** Begin Recorded data **

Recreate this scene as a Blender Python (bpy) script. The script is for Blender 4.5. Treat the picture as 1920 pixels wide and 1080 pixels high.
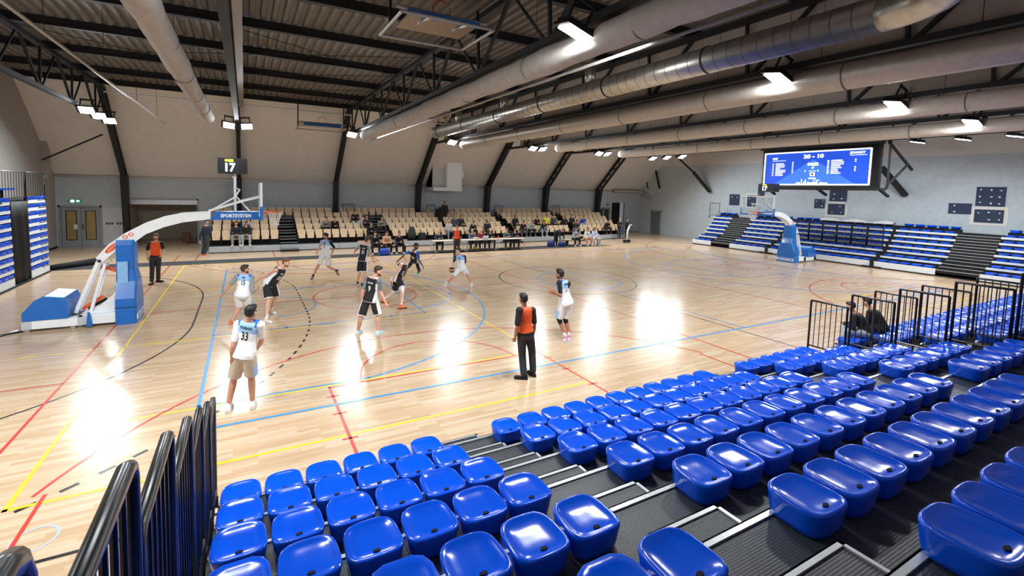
import bpy, math, random
from mathutils import Vector as V, Matrix
from mathutils.bvhtree import BVHTree
random.seed(7)
S = bpy.context.scene
for o in list(bpy.data.objects): bpy.data.objects.remove(o)
COL = S.collection
PI = math.pi

# ---------------------------------------------------------------- camera, world, exposure
YAW, PITCH, ROLL, FPX = 1.0991, -0.0724, 0.0252, 844.25
CAMPOS = V((0.7616, -8.059, 3.9177))
f = V((math.cos(YAW)*math.cos(PITCH), math.sin(YAW)*math.cos(PITCH), math.sin(PITCH)))
r = V((math.sin(YAW), -math.cos(YAW), 0)); u = r.cross(f)
r2 = r*math.cos(ROLL)+u*math.sin(ROLL); u2 = -r*math.sin(ROLL)+u*math.cos(ROLL)
cam = bpy.data.cameras.new('camera'); camo = bpy.data.objects.new('camera', cam); COL.objects.link(camo)
M = Matrix((r2, u2, -f)).transposed().to_4x4(); M.translation = CAMPOS
camo.matrix_world = M
cam.sensor_fit = 'HORIZONTAL'; cam.sensor_width = 36; cam.lens = FPX/1920*36
cam.shift_x = 71.14/1920; cam.shift_y = -123.76/1920
cam.clip_start = .05; cam.clip_end = 200
S.camera = camo
W = bpy.data.worlds.new('world'); S.world = W; W.use_nodes = True
W.node_tree.nodes['Background'].inputs[0].default_value = (.5, .55, .6, 1)
W.node_tree.nodes['Background'].inputs[1].default_value = .3
S.view_settings.view_transform = 'Standard'; S.view_settings.look = 'None'
S.view_settings.exposure = 0.0; S.view_settings.gamma = 1; S.view_settings.use_curve_mapping = False
LAMP_W = 200.0            # watts of each LED flood
LAMP_C = (.91, .965, 1.0)
fwdh = V((f.x, f.y, 0)).normalized()

def cam_size(p, size):
    """pixels a thing of that size spans in the photograph's frame, 0 outside it (only used to pick which repeats are built singly)"""
    d = p-CAMPOS; z = d.dot(f)
    if z < .3: return 0
    x = 960-71.1+FPX*d.dot(r2)/z; y = 540-123.8-FPX*d.dot(u2)/z
    if x < -60 or x > 1980 or y < -40 or y > 1120: return 0
    return size*FPX/z

# ---------------------------------------------------------------- materials
def hexc(h):
    h = h.lstrip('#'); c = [int(h[i:i+2], 16)/255 for i in (0, 2, 4)]
    return tuple((x/12.92 if x <= .04045 else ((x+.055)/1.055)**2.4) for x in c)
MATS = {}
def mat(name, h, rough=.5, metal=0, var=.08, scale=9, bump=0, emis=None, es=0, coat=0, spec=.5):
    if name in MATS: return MATS[name]
    m = bpy.data.materials.new(name); m.use_nodes = True
    nt = m.node_tree; b = nt.nodes['Principled BSDF']
    c = hexc(h)
    b.inputs['Roughness'].default_value = rough; b.inputs['Metallic'].default_value = metal
    b.inputs['Specular IOR Level'].default_value = spec
    if coat: b.inputs['Coat Weight'].default_value = coat; b.inputs['Coat Roughness'].default_value = .08
    tc = nt.nodes.new('ShaderNodeTexCoord'); n = nt.nodes.new('ShaderNodeTexNoise')
    n.inputs['Scale'].default_value = scale; n.inputs['Detail'].default_value = 5
    nt.links.new(tc.outputs['Object'], n.inputs['Vector'])
    cr = nt.nodes.new('ShaderNodeValToRGB')
    cr.color_ramp.elements[0].position = .3; cr.color_ramp.elements[1].position = .7
    cr.color_ramp.elements[0].color = (*[x*(1-var) for x in c], 1); cr.color_ramp.elements[1].color = (*[min(1, x*(1+var)) for x in c], 1)
    nt.links.new(n.outputs['Fac'], cr.inputs['Fac']); nt.links.new(cr.outputs['Color'], b.inputs['Base Color'])
    if bump:
        bp = nt.nodes.new('ShaderNodeBump'); bp.inputs['Strength'].default_value = bump; bp.inputs['Distance'].default_value = .01
        nt.links.new(n.outputs['Fac'], bp.inputs['Height']); nt.links.new(bp.outputs['Normal'], b.inputs['Normal'])
    if emis:
        b.inputs['Emission Color'].default_value = (*hexc(emis), 1); b.inputs['Emission Strength'].default_value = es
    MATS[name] = m; return m

def wood_floor():
    m = bpy.data.materials.new('maple_floor'); m.use_nodes = True; nt = m.node_tree; L = nt.links.new
    b = nt.nodes['Principled BSDF']
    tc = nt.nodes.new('ShaderNodeTexCoord')
    br = nt.nodes.new('ShaderNodeTexBrick'); br.offset = .37; br.squash = 1
    br.inputs['Color1'].default_value = (0, 0, 0, 1); br.inputs['Color2'].default_value = (1, 1, 1, 1); br.inputs['Mortar'].default_value = (.35, .35, .35, 1)
    br.inputs['Scale'].default_value = 1; br.inputs['Brick Width'].default_value = .9; br.inputs['Row Height'].default_value = .07
    br.inputs['Mortar Size'].default_value = .0012; br.inputs['Bias'].default_value = 0
    L(tc.outputs['Object'], br.inputs['Vector'])
    mp = nt.nodes.new('ShaderNodeMapping'); mp.inputs['Scale'].default_value = (.8, 14, 1)
    L(tc.outputs['Object'], mp.inputs['Vector'])
    n = nt.nodes.new('ShaderNodeTexNoise'); n.inputs['Scale'].default_value = 2.2; n.inputs['Detail'].default_value = 6
    L(mp.outputs['Vector'], n.inputs['Vector'])
    mx = nt.nodes.new('ShaderNodeMixRGB'); mx.inputs['Fac'].default_value = .45
    L(br.outputs['Color'], mx.inputs['Color1']); L(n.outputs['Fac'], mx.inputs['Color2'])
    cr = nt.nodes.new('ShaderNodeValToRGB'); e = cr.color_ramp.elements
    e[0].position = .05; e[0].color = (*hexc('#b3926f'), 1); e[1].position = .95; e[1].color = (*hexc('#cfbba2'), 1)
    k = e.new(.5); k.color = (*hexc('#c2a686'), 1)
    L(mx.outputs['Color'], cr.inputs['Fac']); L(cr.outputs['Color'], b.inputs['Base Color'])
    b.inputs['Roughness'].default_value = .27; b.inputs['Specular IOR Level'].default_value = .5
    n2 = nt.nodes.new('ShaderNodeTexNoise'); n2.inputs['Scale'].default_value = .6; L(tc.outputs['Object'], n2.inputs['Vector'])
    mr = nt.nodes.new('ShaderNodeMapRange'); mr.inputs['To Min'].default_value = .17; mr.inputs['To Max'].default_value = .25
    L(n2.outputs['Fac'], mr.inputs['Value']); L(mr.outputs['Result'], b.inputs['Roughness'])
    return m

def grid_rubber():
    m = mat('deck_rubber', '#363a3d', rough=.42, var=.15, scale=60)
    nt = m.node_tree; b = nt.nodes['Principled BSDF']
    tc = nt.nodes.new('ShaderNodeTexCoord'); v = nt.nodes.new('ShaderNodeTexVoronoi'); v.inputs['Scale'].default_value = 55; v.inputs['Randomness'].default_value = 0
    nt.links.new(tc.outputs['Object'], v.inputs['Vector'])
    bp = nt.nodes.new('ShaderNodeBump'); bp.inputs['Strength'].default_value = .8; bp.inputs['Distance'].default_value = .004
    nt.links.new(v.outputs['Distance'], bp.inputs['Height']); nt.links.new(bp.outputs['Normal'], b.inputs['Normal'])
    return m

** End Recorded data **

## Task directions
Pictures are excluded; output everything else in the data verbatim.

## Task solution
Recreate this scene as a Blender Python (bpy) script. The script is for Blender 4.5. Treat the picture as 1920 pixels wide and 1080 pixels high.
import bpy, math, random
from mathutils import Vector as V, Matrix
from mathutils.bvhtree import BVHTree
random.seed(7)
S = bpy.context.scene
for o in list(bpy.data.objects): bpy.data.objects.remove(o)
COL = S.collection
PI = math.pi

# ---------------------------------------------------------------- camera, world, exposure
YAW, PITCH, ROLL, FPX = 1.0991, -0.0724, 0.0252, 844.25
CAMPOS = V((0.7616, -8.059, 3.9177))
f = V((math.cos(YAW)*math.cos(PITCH), math.sin(YAW)*math.cos(PITCH), math.sin(PITCH)))
r = V((math.sin(YAW), -math.cos(YAW), 0)); u = r.cross(f)
r2 = r*math.cos(ROLL)+u*math.sin(ROLL); u2 = -r*math.sin(ROLL)+u*math.cos(ROLL)
cam = bpy.data.cameras.new('camera'); camo = bpy.data.objects.new('camera', cam); COL.objects.link(camo)
M = Matrix((r2, u2, -f)).transposed().to_4x4(); M.translation = CAMPOS
camo.matrix_world = M
cam.sensor_fit = 'HORIZONTAL'; cam.sensor_width = 36; cam.lens = FPX/1920*36
cam.shift_x = 71.14/1920; cam.shift_y = -123.76/1920
cam.clip_start = .05; cam.clip_end = 200
S.camera = camo
W = bpy.data.worlds.new('world'); S.world = W; W.use_nodes = True
W.node_tree.nodes['Background'].inputs[0].default_value = (.5, .55, .6, 1)
W.node_tree.nodes['Background'].inputs[1].default_value = .3
S.view_settings.view_transform = 'Standard'; S.view_settings.look = 'None'
S.view_settings.exposure = 0.0; S.view_settings.gamma = 1; S.view_settings.use_curve_mapping = False
LAMP_W = 200.0            # watts of each LED flood
LAMP_C = (.91, .965, 1.0)
fwdh = V((f.x, f.y, 0)).normalized()

def cam_size(p, size):
    """pixels a thing of that size spans in the photograph's frame, 0 outside it (only used to pick which repeats are built singly)"""
    d = p-CAMPOS; z = d.dot(f)
    if z < .3: return 0
    x = 960-71.1+FPX*d.dot(r2)/z; y = 540-123.8-FPX*d.dot(u2)/z
    if x < -60 or x > 1980 or y < -40 or y > 1120: return 0
    return size*FPX/z

# ---------------------------------------------------------------- materials
def hexc(h):
    h = h.lstrip('#'); c = [int(h[i:i+2], 16)/255 for i in (0, 2, 4)]
    return tuple((x/12.92 if x <= .04045 else ((x+.055)/1.055)**2.4) for x in c)
MATS = {}
def mat(name, h, rough=.5, metal=0, var=.08, scale=9, bump=0, emis=None, es=0, coat=0, spec=.5):
    if name in MATS: return MATS[name]
    m = bpy.data.materials.new(name); m.use_nodes = True
    nt = m.node_tree; b = nt.nodes['Principled BSDF']
    c = hexc(h)
    b.inputs['Roughness'].default_value = rough; b.inputs['Metallic'].default_value = metal
    b.inputs['Specular IOR Level'].default_value = spec
    if coat: b.inputs['Coat Weight'].default_value = coat; b.inputs['Coat Roughness'].default_value = .08
    tc = nt.nodes.new('ShaderNodeTexCoord'); n = nt.nodes.new('ShaderNodeTexNoise')
    n.inputs['Scale'].default_value = scale; n.inputs['Detail'].default_value = 5
    nt.links.new(tc.outputs['Object'], n.inputs['Vector'])
    cr = nt.nodes.new('ShaderNodeValToRGB')
    cr.color_ramp.elements[0].position = .3; cr.color_ramp.elements[1].position = .7
    cr.color_ramp.elements[0].color = (*[x*(1-var) for x in c], 1); cr.color_ramp.elements[1].color = (*[min(1, x*(1+var)) for x in c], 1)
    nt.links.new(n.outputs['Fac'], cr.inputs['Fac']); nt.links.new(cr.outputs['Color'], b.inputs['Base Color'])
    if bump:
        bp = nt.nodes.new('ShaderNodeBump'); bp.inputs['Strength'].default_value = bump; bp.inputs['Distance'].default_value = .01
        nt.links.new(n.outputs['Fac'], bp.inputs['Height']); nt.links.new(bp.outputs['Normal'], b.inputs['Normal'])
    if emis:
        b.inputs['Emission Color'].default_value = (*hexc(emis), 1); b.inputs['Emission Strength'].default_value = es
    MATS[name] = m; return m

def wood_floor():
    m = bpy.data.materials.new('maple_floor'); m.use_nodes = True; nt = m.node_tree; L = nt.links.new
    b = nt.nodes['Principled BSDF']
    tc = nt.nodes.new('ShaderNodeTexCoord')
    br = nt.nodes.new('ShaderNodeTexBrick'); br.offset = .37; br.squash = 1
    br.inputs['Color1'].default_value = (0, 0, 0, 1); br.inputs['Color2'].default_value = (1, 1, 1, 1); br.inputs['Mortar'].default_value = (.35, .35, .35, 1)
    br.inputs['Scale'].default_value = 1; br.inputs['Brick Width'].default_value = .9; br.inputs['Row Height'].default_value = .07
    br.inputs['Mortar Size'].default_value = .0012; br.inputs['Bias'].default_value = 0
    L(tc.outputs['Object'], br.inputs['Vector'])
    mp = nt.nodes.new('ShaderNodeMapping'); mp.inputs['Scale'].default_value = (.8, 14, 1)
    L(tc.outputs['Object'], mp.inputs['Vector'])
    n = nt.nodes.new('ShaderNodeTexNoise'); n.inputs['Scale'].default_value = 2.2; n.inputs['Detail'].default_value = 6
    L(mp.outputs['Vector'], n.inputs['Vector'])
    mx = nt.nodes.new('ShaderNodeMixRGB'); mx.inputs['Fac'].default_value = .45
    L(br.outputs['Color'], mx.inputs['Color1']); L(n.outputs['Fac'], mx.inputs['Color2'])
    cr = nt.nodes.new('ShaderNodeValToRGB'); e = cr.color_ramp.elements
    e[0].position = .05; e[0].color = (*hexc('#b3926f'), 1); e[1].position = .95; e[1].color = (*hexc('#cfbba2'), 1)
    k = e.new(.5); k.color = (*hexc('#c2a686'), 1)
    L(mx.outputs['Color'], cr.inputs['Fac']); L(cr.outputs['Color'], b.inputs['Base Color'])
    b.inputs['Roughness'].default_value = .27; b.inputs['Specular IOR Level'].default_value = .5
    n2 = nt.nodes.new('ShaderNodeTexNoise'); n2.inputs['Scale'].default_value = .6; L(tc.outputs['Object'], n2.inputs['Vector'])
    mr = nt.nodes.new('ShaderNodeMapRange'); mr.inputs['To Min'].default_value = .17; mr.inputs['To Max'].default_value = .25
    L(n2.outputs['Fac'], mr.inputs['Value']); L(mr.outputs['Result'], b.inputs['Roughness'])
    return m

def grid_rubber():
    m = mat('deck_rubber', '#363a3d', rough=.42, var=.15, scale=60)
    nt = m.node_tree; b = nt.nodes['Principled BSDF']
    tc = nt.nodes.new('ShaderNodeTexCoord'); v = nt.nodes.new('ShaderNodeTexVoronoi'); v.inputs['Scale'].default_value = 55; v.inputs['Randomness'].default_value = 0
    nt.links.new(tc.outputs['Object'], v.inputs['Vector'])
    bp = nt.nodes.new('ShaderNodeBump'); bp.inputs['Strength'].default_value = .8; bp.inputs['Distance'].default_value = .004
    nt.links.new(v.outputs['Distance'], bp.inputs['Height']); nt.links.new(bp.outputs['Normal'], b.inputs['Normal'])
    return m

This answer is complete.